OP_LOCK4: question about open_to_lock_owner4::lock_seqid
Rick Macklem
rick at snowhite.cis.uoguelph.ca
Thu Jul 3 11:14:33 EDT 2008
[good stuff snipped]
> My opinion is that clients should send 0, and servers should ignore it.
> The linux server currently ignores it (and I run newpynfs with
> noLOCK8C....).
>
> This was discussed before (google for "relax new lock seqid check") but
> I can't find a definitive conclusion.
One minor nit Bruce. If the server chooses to accept a non zero initial value
for lock_seqid, it sets the initial lock_seqid to that value instead of 0.
(So, it ignores it for the test, but uses it for the initial value, I think?)
I vaguely recall that at least one client out there uses non-zero initial
values, but I'm not sure.
Note also, that lock_seqid has nothing to do with lock_stateid.seqid (the one
in the lock stateid). There have been several threads on the ietf mailing list
for nfsv4 on what to do with the lock_stateid.seqid and it changes for 4.1.
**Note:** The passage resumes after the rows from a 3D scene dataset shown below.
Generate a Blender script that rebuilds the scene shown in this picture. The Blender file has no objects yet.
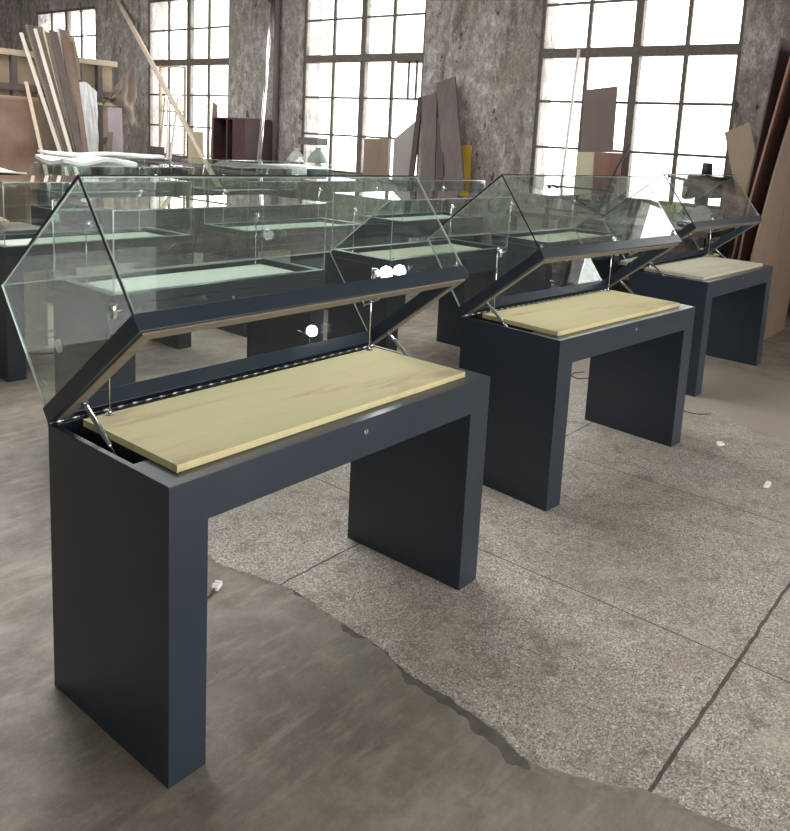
import bpy, bmesh, math, random
from mathutils import Vector, Matrix
random.seed(7)
SC = bpy.context.scene
COL = SC.collection
# ------------------------------------------------------------------ camera
F, CX, CY = 799.294, 429.04, 276.073
CAM = Vector((-1.02339, -1.52376, 1.62784))
PITCH, YAW, ROLL = -0.167702, -0.910168, 0.0570708
fw = Vector((-math.sin(YAW) * math.cos(PITCH), math.cos(YAW) * math.cos(PITCH), math.sin(PITCH)))
r0 = Vector((math.cos(YAW), math.sin(YAW), 0)); u0 = r0.cross(fw)
rt = math.cos(ROLL) * r0 + math.sin(ROLL) * u0
up = -math.sin(ROLL) * r0 + math.cos(ROLL) * u0
cam = bpy.data.objects.new('camera', bpy.data.cameras.new('camera')); COL.objects.link(cam)
cam.matrix_world = Matrix(((rt.x, up.x, -fw.x, CAM.x), (rt.y, up.y, -fw.y, CAM.y), (rt.z, up.z, -fw.z, CAM.z), (0, 0, 0, 1)))
cam.data.sensor_width = 36; cam.data.sensor_fit = 'AUTO'; cam.data.lens = F / 831 * 36
cam.data.shift_x = (395 - CX) / 831; cam.data.shift_y = (CY - 415.5) / 831
cam.data.clip_start = 0.05; cam.data.clip_end = 200
SC.camera = cam
# ------------------------------------------------------------------ world, lights, exposure
SC.view_settings.view_transform = 'Standard'; SC.view_settings.look = 'None'
SC.view_settings.gamma = 1.0; SC.view_settings.use_curve_mapping = False
SC.view_settings.exposure = 0.52
SC.cycles.transparent_max_bounces = 64
SC.cycles.max_bounces = 10; SC.cycles.diffuse_bounces = 5; SC.cycles.glossy_bounces = 5
SC.cycles.sample_clamp_indirect = 8
SC.cycles.use_denoising = True
w = bpy.data.worlds.new('sky'); SC.world = w; w.use_nodes = True
bg = w.node_tree.nodes['Background']; bg.inputs[0].default_value = (1.0, 0.985, 0.96, 1); bg.inputs[1].default_value = 5.0
XW = 8.2          # inner face of the window wall
XO = -5.2         # opposite wall
YN, YF = -6.0, 19.0
ZC = 5.2
def portal(loc, sx, sy, rot):
    l = bpy.data.lights.new('daylight_portal', 'AREA'); l.shape = 'RECTANGLE'; l.size = sx; l.size_y = sy
    l.cycles.is_portal = True
    o = bpy.data.objects.new('daylight_portal', l); o.location = loc; o.rotation_euler = rot; COL.objects.link(o)
# window openings: (y0, y1) along the wall x = XW
WINS = [(1.475, 4.05), (5.965, 8.50), (10.42, 12.96), (14.88, 17.45), (-3.0, -0.45)]
WZ0, WZ1 = 1.03, 4.0
for a, b in WINS: portal((XW + .30, (a + b) / 2, (WZ0 + WZ1) / 2), WZ1 - WZ0, b - a, (0, math.radians(90), 0))
ADDED_WINS = [(-4.9, -2.3), (9.4, 12.0), (13.6, 16.2)]  # unseen windows in the opposite wall, added to brighten the piers
for a, b in ADDED_WINS: portal((XO - .30, (a + b) / 2, 2.9), 3.0, b - a, (0, math.radians(-90), 0))
ADDED_SKYLIGHT = [(1.0, 4.6, 1.6, 16.0)]   # unseen roof openings added for light, x0,x1,y0,y1
for x0, x1, y0, y1 in ADDED_SKYLIGHT: portal(((x0 + x1) / 2, (y0 + y1) / 2, ZC + .15), x1 - x0, y1 - y0, (0, 0, 0))
portal((1.2, YN - .2, 2.1), 8.0, 4.2, (math.radians(90), 0, 0))   # big unseen opening behind the camera, put in to light the case fronts
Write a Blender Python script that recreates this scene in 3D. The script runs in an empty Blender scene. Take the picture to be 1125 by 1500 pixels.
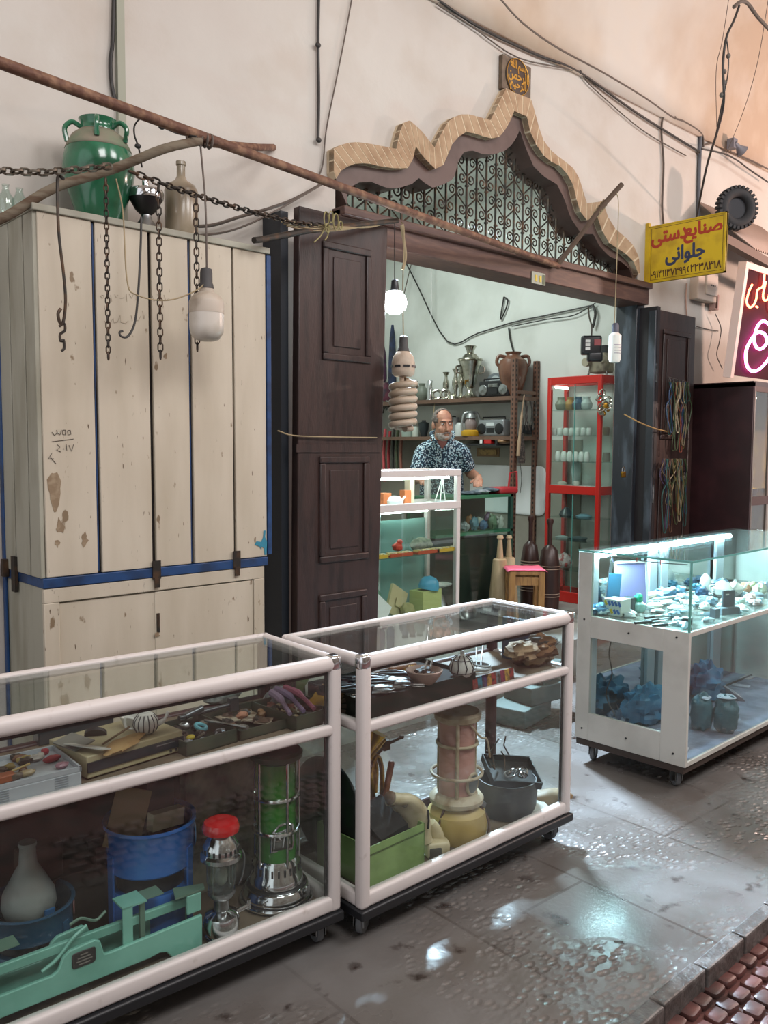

(For 4.0, I believe the client always considers it opaque and replies with
whatever the server sent, so the server has some flexibility w.r.t. what it
does. Generally, the server is to increment it each time the state associated
with the stateid changes. A server can reply NFS4ERR_OLD_STATEID if it gets
a lock_stateid.seqid that is not the current value, but that seemed to cause
unnecessary grief for some clients, so I believe most servers no longer bother
to do that, at least for the Read, Write, Setattr Ops cases.)